## PROBLEM DETAILS
Starting at the line that contains "(60, 60, 60)))", copy each line through the final one exactly as written.

## SOURCE EXCERPT
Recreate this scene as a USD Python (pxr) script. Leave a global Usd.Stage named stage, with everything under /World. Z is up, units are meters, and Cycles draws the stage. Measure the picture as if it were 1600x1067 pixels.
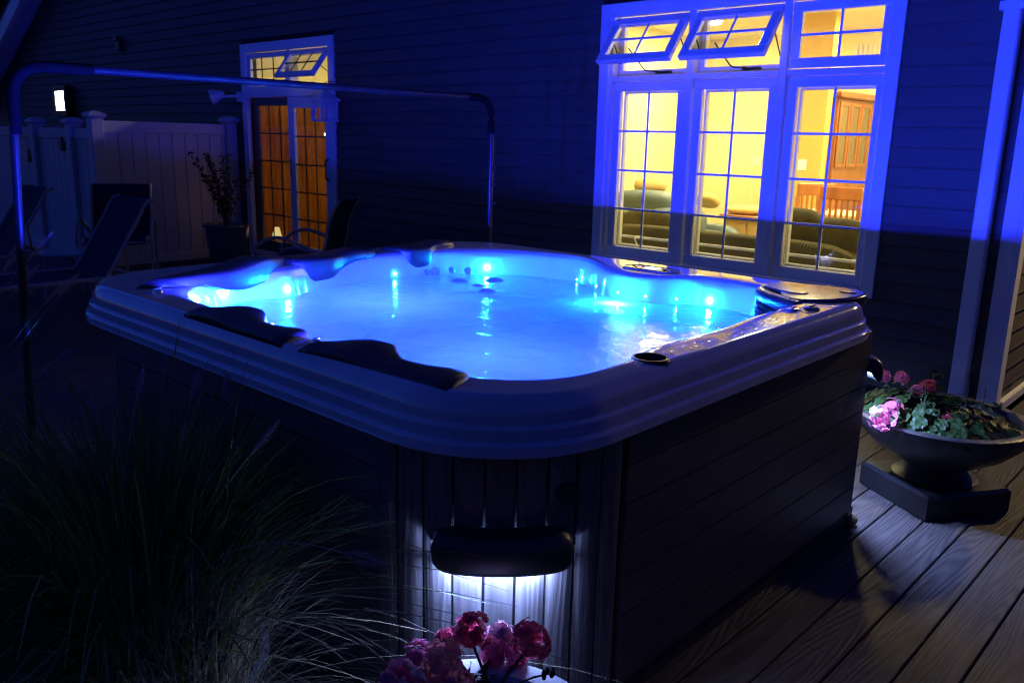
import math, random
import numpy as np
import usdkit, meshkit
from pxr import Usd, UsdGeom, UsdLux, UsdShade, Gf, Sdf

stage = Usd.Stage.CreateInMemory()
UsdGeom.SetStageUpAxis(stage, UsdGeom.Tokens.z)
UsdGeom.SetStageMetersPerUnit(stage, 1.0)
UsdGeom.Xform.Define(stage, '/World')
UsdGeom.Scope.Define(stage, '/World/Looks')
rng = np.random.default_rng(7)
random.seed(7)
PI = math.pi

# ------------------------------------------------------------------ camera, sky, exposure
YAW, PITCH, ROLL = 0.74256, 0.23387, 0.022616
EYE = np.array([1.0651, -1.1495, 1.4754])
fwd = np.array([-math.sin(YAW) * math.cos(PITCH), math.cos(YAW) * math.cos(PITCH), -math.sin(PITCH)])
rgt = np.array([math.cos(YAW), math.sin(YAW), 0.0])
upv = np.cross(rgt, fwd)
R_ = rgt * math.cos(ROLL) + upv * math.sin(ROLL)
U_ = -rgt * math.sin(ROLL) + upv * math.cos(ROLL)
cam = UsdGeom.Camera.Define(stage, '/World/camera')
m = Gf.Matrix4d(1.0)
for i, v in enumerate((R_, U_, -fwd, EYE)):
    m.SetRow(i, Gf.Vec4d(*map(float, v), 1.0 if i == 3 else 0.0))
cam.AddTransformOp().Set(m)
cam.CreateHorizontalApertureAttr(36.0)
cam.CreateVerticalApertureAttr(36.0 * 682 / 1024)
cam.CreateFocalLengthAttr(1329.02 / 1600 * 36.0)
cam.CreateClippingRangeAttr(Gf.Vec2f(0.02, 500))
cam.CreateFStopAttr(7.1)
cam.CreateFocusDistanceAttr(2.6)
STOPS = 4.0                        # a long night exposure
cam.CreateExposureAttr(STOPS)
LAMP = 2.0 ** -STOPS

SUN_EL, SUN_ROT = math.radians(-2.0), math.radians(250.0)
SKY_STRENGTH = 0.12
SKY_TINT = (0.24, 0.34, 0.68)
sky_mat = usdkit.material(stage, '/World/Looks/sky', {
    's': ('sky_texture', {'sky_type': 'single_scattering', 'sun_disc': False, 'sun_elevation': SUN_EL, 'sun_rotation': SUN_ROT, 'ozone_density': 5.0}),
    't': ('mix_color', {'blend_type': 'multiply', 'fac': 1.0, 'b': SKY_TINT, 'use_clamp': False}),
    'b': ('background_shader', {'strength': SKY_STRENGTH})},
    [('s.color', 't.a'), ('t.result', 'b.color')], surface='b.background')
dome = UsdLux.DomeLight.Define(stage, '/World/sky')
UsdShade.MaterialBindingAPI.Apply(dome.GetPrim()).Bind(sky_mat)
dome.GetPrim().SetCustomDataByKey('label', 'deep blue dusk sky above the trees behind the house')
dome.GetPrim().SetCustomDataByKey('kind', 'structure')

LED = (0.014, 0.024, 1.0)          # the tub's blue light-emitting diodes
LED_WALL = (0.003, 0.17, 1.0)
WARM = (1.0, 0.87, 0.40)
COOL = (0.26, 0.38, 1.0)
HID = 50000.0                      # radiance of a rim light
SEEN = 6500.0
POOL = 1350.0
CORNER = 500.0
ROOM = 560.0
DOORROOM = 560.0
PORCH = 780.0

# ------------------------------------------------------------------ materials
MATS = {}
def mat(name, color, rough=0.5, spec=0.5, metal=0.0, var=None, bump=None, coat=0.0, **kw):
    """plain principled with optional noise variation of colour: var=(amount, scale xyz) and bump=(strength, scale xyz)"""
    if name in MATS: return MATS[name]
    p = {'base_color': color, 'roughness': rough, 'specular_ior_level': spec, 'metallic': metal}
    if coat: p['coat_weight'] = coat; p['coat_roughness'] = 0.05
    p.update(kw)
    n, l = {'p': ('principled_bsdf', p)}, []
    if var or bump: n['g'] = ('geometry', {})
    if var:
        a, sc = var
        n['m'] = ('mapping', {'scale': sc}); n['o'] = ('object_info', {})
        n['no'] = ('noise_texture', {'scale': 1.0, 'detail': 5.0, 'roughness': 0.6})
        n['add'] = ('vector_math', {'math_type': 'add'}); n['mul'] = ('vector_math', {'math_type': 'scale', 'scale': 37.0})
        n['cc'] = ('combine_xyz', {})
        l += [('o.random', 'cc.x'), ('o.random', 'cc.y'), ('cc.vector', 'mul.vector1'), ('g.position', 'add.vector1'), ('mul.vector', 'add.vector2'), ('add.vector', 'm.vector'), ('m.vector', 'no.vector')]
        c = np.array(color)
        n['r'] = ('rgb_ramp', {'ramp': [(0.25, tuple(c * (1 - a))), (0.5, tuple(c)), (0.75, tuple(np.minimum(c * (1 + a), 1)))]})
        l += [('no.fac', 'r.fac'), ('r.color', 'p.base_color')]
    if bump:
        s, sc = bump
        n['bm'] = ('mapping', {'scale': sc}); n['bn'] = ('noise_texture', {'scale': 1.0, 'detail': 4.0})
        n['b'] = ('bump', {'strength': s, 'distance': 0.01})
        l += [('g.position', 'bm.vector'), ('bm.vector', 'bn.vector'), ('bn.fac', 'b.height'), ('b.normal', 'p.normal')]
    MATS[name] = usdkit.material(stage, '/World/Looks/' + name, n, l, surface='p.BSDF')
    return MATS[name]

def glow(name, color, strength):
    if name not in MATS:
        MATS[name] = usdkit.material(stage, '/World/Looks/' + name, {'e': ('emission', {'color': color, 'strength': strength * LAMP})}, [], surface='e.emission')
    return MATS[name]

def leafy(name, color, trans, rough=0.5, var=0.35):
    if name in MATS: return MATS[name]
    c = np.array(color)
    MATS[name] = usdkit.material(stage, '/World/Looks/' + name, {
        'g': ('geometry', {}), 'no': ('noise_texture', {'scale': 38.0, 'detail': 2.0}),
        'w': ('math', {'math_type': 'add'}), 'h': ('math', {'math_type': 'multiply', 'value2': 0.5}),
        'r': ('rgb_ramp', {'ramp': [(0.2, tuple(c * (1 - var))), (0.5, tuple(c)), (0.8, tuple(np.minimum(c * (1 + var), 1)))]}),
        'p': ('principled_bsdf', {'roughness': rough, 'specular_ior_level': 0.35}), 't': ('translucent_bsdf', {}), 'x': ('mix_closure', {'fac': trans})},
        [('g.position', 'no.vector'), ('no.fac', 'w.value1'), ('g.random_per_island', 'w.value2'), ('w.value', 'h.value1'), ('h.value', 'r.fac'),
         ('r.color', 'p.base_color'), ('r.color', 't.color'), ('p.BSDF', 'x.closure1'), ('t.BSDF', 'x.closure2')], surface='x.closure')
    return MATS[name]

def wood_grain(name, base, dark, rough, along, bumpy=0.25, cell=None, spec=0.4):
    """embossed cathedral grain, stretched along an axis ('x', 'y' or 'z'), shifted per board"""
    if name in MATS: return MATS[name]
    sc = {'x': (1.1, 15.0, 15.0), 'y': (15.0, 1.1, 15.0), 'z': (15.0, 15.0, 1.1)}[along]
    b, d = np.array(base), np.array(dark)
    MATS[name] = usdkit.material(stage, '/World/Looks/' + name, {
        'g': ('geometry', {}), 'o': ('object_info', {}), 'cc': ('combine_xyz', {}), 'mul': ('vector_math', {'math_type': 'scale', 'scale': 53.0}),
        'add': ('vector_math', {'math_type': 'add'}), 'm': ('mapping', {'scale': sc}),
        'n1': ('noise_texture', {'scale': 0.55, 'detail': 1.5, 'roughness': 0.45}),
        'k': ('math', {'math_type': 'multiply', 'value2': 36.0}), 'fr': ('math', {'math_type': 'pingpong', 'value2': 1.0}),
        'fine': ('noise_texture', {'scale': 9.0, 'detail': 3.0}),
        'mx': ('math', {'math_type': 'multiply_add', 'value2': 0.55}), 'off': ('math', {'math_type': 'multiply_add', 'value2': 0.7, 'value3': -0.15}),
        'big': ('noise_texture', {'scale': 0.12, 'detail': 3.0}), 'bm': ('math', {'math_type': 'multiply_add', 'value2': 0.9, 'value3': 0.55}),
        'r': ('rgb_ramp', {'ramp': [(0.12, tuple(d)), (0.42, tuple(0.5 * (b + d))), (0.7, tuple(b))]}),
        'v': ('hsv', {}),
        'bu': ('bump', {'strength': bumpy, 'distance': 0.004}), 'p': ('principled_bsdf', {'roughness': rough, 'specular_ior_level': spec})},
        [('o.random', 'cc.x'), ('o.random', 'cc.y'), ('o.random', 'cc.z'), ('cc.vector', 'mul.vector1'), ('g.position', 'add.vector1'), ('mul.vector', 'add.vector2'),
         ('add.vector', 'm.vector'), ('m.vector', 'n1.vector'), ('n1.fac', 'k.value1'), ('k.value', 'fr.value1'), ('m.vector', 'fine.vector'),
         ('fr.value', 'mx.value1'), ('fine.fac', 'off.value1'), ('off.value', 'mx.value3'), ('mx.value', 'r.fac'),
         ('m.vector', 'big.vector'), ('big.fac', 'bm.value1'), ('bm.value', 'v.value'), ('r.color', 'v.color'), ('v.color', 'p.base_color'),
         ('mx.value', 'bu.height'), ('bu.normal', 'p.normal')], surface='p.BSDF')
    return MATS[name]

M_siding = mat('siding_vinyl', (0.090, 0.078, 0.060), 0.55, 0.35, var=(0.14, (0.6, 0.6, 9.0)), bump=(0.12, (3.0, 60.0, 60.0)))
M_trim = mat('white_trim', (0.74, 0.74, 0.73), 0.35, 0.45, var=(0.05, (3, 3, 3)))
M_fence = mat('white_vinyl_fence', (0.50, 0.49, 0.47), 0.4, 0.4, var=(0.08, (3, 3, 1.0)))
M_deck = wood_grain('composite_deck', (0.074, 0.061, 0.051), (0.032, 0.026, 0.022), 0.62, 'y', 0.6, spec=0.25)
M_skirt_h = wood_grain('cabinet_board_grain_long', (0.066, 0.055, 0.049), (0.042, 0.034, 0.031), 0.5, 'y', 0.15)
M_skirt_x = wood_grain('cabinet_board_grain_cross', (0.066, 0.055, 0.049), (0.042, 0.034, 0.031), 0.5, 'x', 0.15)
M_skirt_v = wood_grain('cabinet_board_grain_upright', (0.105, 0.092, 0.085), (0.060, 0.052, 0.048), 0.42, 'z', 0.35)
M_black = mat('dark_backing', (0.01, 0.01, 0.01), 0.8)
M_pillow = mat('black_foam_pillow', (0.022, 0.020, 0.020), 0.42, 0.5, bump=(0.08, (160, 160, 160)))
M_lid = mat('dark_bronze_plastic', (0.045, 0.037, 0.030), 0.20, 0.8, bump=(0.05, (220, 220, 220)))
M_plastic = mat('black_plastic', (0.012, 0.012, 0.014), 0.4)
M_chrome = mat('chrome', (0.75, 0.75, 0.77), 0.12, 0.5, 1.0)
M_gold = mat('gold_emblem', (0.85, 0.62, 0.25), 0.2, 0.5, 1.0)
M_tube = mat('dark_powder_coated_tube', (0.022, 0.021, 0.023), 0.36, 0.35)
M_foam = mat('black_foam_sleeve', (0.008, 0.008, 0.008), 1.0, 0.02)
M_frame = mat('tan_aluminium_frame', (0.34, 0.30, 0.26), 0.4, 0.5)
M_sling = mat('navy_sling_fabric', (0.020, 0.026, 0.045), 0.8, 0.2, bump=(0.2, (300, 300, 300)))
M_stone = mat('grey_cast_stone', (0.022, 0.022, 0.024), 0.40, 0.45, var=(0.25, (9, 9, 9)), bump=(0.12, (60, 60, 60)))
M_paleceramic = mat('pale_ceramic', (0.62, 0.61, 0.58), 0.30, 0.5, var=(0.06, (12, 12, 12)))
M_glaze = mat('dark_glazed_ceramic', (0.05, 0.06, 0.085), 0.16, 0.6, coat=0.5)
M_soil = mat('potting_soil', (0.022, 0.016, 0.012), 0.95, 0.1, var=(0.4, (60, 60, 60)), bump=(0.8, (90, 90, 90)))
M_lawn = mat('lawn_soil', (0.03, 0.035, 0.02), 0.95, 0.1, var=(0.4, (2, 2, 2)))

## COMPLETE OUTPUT
M_stone = mat('grey_cast_stone', (0.022, 0.022, 0.024), 0.40, 0.45, var=(0.25, (9, 9, 9)), bump=(0.12, (60, 60, 60)))
M_paleceramic = mat('pale_ceramic', (0.62, 0.61, 0.58), 0.30, 0.5, var=(0.06, (12, 12, 12)))
M_glaze = mat('dark_glazed_ceramic', (0.05, 0.06, 0.085), 0.16, 0.6, coat=0.5)
M_soil = mat('potting_soil', (0.022, 0.016, 0.012), 0.95, 0.1, var=(0.4, (60, 60, 60)), bump=(0.8, (90, 90, 90)))
M_lawn = mat('lawn_soil', (0.03, 0.035, 0.02), 0.95, 0.1, var=(0.4, (2, 2, 2)))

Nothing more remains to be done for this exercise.